One of their signs said 45 is a speed limit, not a class size.

Monday night, school board members in the Carpentersville-based district heard an update on the start of school and the significantly reduced class sizes everyone returned to under a new teachers contract.

"As a group we've actually made real and powerful change in this district," said teachers union President Mike Williamson to school board members, thanking them for the decisions they made last year.

Kevin Pokorny, a fifth-grade teacher at Eastview, has 21 students in his classroom. Last year he had 36. That means he has more time to dedicate to each individual student, more time for their parents, and more time and energy to collaborate with fellow teachers.

Pokorny is working with two new colleagues this year and he told board members the reduced class size means he has time to mentor them and also learn from them. The two-way professional development benefits students every day, Pokorny said.

"I've been teaching for 22 years," Pokorny said. "This is the best start to a school year that I've ever had."

Middle schools across the district went from having 232 core classes with 33 or more students to 39 having that many, according to enrollment numbers. They went from 97 classes of 36 or more students to one.

District 300 high schools have more classes with 33 to 35 students because of the complexity of course selection, but even they saw a reduction in the largest classes. Last year 51 of them had 36 or more students. This year there are three such classes.

Williamson is one of the teachers who experienced managing more than 45 students in a single class -- sophomore English.

"Seeing that the 45-person class that I had a couple years literally couldn't happen in this year's environment is a very powerful thing," Williamson said.

Enrollment numbers show average class sizes much lower at the elementary level, too. At Eastview, the averages ranged from 26 to 36 students for kindergarten through fifth grade during the 2012-13 school year. This year they range from 19 to 25.
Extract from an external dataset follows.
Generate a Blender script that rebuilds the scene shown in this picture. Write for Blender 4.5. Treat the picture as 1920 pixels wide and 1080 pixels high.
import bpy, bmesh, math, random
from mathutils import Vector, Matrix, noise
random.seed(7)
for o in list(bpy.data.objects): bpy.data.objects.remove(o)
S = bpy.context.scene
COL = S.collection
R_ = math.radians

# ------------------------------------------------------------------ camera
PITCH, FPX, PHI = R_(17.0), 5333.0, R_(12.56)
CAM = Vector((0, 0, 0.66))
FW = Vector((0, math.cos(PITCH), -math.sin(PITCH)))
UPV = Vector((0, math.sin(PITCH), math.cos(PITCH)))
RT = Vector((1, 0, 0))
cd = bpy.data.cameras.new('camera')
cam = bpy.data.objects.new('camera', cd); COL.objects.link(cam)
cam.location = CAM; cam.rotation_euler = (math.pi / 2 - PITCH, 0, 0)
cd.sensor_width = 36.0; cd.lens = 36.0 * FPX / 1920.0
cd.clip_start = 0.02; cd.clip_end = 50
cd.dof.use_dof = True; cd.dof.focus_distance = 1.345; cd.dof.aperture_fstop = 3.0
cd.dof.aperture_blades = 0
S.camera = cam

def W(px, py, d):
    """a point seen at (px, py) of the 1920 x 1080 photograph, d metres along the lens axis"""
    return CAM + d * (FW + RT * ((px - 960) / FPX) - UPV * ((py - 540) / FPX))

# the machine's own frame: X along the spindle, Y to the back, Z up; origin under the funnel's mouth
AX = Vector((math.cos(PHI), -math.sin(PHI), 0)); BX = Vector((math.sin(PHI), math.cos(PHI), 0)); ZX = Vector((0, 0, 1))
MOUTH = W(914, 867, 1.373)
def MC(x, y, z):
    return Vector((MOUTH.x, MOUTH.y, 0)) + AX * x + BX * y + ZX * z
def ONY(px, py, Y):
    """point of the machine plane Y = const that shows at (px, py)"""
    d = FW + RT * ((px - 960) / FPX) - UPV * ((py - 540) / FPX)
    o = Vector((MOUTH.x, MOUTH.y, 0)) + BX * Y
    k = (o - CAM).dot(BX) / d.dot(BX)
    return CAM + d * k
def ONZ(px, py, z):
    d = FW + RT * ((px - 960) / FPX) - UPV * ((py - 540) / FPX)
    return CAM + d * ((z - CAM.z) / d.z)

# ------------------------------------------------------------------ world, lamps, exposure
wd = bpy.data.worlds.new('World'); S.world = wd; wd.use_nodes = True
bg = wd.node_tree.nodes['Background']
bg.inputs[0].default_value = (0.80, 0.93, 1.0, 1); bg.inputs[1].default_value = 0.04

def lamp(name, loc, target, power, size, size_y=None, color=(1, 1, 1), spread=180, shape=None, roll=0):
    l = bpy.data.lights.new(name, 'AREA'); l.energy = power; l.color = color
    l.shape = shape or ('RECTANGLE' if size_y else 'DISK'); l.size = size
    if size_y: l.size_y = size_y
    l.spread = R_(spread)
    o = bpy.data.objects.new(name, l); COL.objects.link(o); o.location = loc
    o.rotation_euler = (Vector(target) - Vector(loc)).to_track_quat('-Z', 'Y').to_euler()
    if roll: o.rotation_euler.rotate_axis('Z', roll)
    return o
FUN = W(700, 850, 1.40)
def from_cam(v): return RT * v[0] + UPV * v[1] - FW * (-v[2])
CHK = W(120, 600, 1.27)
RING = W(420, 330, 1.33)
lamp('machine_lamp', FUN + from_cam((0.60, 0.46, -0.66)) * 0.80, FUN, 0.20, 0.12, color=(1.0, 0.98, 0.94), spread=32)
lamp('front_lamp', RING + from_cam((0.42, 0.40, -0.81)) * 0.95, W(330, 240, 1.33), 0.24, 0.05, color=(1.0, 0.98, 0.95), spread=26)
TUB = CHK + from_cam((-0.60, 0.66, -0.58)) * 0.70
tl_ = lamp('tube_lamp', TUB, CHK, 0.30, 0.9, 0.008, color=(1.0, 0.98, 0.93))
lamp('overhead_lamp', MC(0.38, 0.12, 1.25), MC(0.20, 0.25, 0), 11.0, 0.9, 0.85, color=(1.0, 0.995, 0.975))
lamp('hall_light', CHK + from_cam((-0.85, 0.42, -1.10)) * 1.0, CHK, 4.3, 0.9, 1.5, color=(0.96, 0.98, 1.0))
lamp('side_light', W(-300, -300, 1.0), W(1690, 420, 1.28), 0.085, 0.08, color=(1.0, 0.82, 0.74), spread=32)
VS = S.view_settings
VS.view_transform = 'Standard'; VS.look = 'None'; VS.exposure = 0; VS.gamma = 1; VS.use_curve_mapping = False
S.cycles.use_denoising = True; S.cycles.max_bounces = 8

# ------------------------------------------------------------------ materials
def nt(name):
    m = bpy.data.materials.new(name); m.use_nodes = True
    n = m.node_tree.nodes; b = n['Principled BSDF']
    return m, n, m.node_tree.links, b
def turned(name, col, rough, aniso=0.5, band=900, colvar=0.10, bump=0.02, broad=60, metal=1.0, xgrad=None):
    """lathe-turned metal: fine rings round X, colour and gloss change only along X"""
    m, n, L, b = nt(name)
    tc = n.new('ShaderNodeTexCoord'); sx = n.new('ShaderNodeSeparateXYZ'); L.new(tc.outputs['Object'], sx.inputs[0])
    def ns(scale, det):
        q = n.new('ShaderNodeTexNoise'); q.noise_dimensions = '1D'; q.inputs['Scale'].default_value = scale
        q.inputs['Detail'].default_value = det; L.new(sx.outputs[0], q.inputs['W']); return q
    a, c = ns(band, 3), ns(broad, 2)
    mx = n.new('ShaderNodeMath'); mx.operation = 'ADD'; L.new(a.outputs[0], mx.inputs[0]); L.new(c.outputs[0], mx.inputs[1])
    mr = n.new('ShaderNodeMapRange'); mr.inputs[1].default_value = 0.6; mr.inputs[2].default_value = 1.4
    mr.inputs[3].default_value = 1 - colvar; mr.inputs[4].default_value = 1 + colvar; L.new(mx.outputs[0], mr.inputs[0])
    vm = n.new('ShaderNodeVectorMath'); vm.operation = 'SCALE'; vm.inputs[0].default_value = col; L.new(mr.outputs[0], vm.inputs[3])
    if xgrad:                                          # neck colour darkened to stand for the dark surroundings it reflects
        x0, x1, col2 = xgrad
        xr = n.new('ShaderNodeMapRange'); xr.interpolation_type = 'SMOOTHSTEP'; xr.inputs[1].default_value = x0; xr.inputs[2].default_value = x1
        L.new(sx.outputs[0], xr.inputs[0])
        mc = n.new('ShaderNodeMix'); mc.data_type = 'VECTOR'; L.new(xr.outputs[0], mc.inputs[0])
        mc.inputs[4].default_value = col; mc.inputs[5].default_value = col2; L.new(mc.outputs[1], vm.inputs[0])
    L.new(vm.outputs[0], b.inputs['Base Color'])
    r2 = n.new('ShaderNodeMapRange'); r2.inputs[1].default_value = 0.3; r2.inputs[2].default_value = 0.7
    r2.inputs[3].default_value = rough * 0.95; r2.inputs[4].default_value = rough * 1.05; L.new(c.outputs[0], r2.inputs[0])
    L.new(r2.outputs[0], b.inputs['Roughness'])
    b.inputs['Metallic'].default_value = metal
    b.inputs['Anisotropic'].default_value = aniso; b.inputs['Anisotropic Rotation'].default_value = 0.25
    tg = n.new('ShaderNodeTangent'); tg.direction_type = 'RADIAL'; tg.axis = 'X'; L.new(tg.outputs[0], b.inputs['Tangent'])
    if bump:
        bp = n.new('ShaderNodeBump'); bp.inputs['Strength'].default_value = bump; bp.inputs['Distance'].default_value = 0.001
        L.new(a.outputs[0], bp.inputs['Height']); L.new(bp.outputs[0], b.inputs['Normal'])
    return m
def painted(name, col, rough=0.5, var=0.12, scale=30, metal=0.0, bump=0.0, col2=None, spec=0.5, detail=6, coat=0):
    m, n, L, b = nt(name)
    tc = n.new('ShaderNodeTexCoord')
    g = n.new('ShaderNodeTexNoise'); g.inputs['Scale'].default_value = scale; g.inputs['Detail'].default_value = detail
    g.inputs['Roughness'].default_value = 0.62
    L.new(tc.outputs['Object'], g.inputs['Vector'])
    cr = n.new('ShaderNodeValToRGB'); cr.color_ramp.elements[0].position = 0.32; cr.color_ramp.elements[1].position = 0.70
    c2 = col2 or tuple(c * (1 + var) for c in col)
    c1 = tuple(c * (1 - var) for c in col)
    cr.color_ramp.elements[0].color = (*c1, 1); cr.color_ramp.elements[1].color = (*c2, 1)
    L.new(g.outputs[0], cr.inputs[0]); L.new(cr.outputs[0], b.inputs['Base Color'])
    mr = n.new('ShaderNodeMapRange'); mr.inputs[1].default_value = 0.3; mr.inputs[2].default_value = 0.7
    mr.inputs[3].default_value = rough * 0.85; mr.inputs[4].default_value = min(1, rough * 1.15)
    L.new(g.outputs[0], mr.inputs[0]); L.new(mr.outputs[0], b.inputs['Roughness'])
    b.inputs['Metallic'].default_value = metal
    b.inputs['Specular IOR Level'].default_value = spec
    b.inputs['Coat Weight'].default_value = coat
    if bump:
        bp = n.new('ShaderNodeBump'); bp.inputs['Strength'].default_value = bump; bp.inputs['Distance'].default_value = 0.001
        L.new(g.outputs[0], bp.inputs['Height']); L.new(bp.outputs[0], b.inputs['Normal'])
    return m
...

The class size reductions followed almost a year of contract negotiations and a one-day strike last December. One of the key challenges in the district since then has been to mend the relationships that were strained throughout the negotiations process.

It seems the 2013-14 school year has kicked off with that work well on its way. While Superintendent Michael Bregy admitted there were still issues to work out, he said Monday it has been an "exceptional start" for the district with plenty of excitement and energy on all sides.